More specifically, the report said loss of coastal property values could have reverberations throughout the economy, affecting banks, insurers, investors and developers, potentially triggering regional housing market crises or a more widespread economic crisis.

“Homeowners whose properties become chronically inundated could find themselves with mortgages that exceed the value of their homes, face steeply rising flood insurance premiums, or even default on their loans,” the report said. “Lenders carrying large numbers of these risky mortgages could lose money or eventually become insolvent, with smaller banks concentrated in regions with high flood risk being especially exposed. Coastal real estate investors and developers may similarly experience financial losses in some coastal areas.”

“Actions today, especially the amount of global warming emissions we release, will help determine what our coasts will look like at the end of the century,” said Astrid Caldas, senior climate scientist at UCS and report co-author. “If we manage to meet the goals of the Paris Agreement by keeping warming to between 1.5 and 2 degrees Celsius and if ice loss is limited, 85 percent of all affected residential properties-valued at $782 billion today and currently accounting for more than $10.4 billion in annual property tax revenue to municipal governments-could avoid chronic flooding this century. The longer we wait to drastically reduce emissions, the less likely it is that we will achieve this outcome.”

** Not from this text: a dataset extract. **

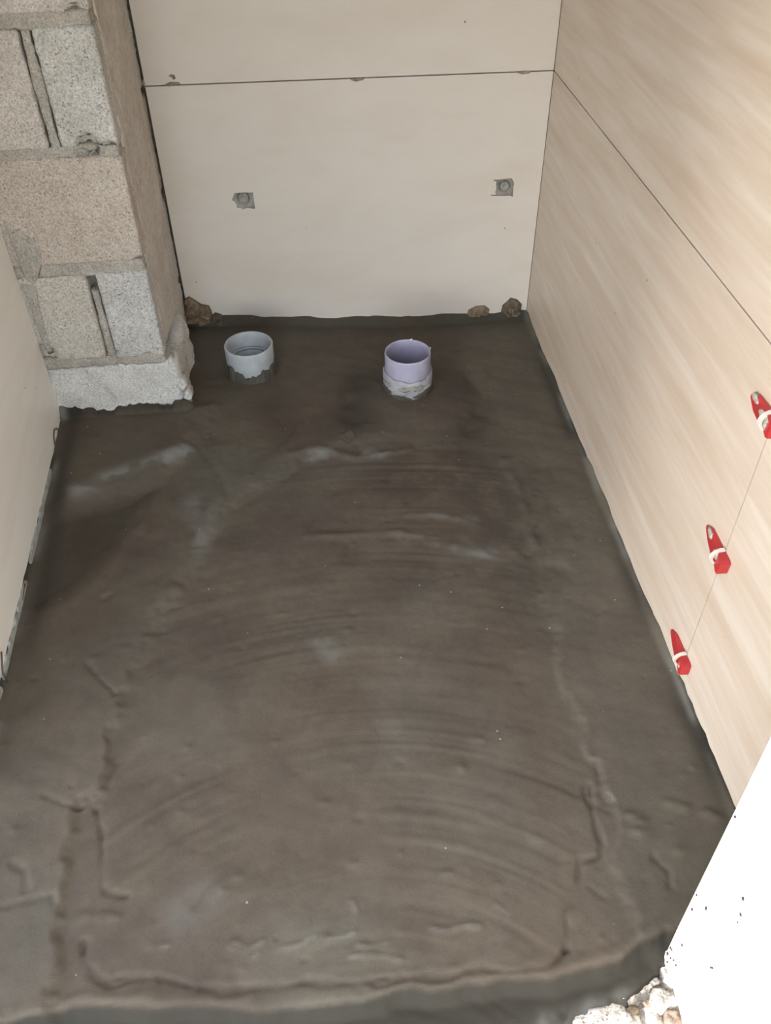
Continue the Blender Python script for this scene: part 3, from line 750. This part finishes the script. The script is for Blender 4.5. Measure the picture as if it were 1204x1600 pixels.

“Targeting improvements to the policies and market drivers of risky coastal development is essential to better protect communities and move the nation toward greater resilience,” said Shana Udvardy, climate resilience analyst at UCS and report co-author. “Short-sighted policies and market drivers will need to be phased-out to discourage risky behavior and to ensure changes won’t be too jarring on homeowners and the real estate market.”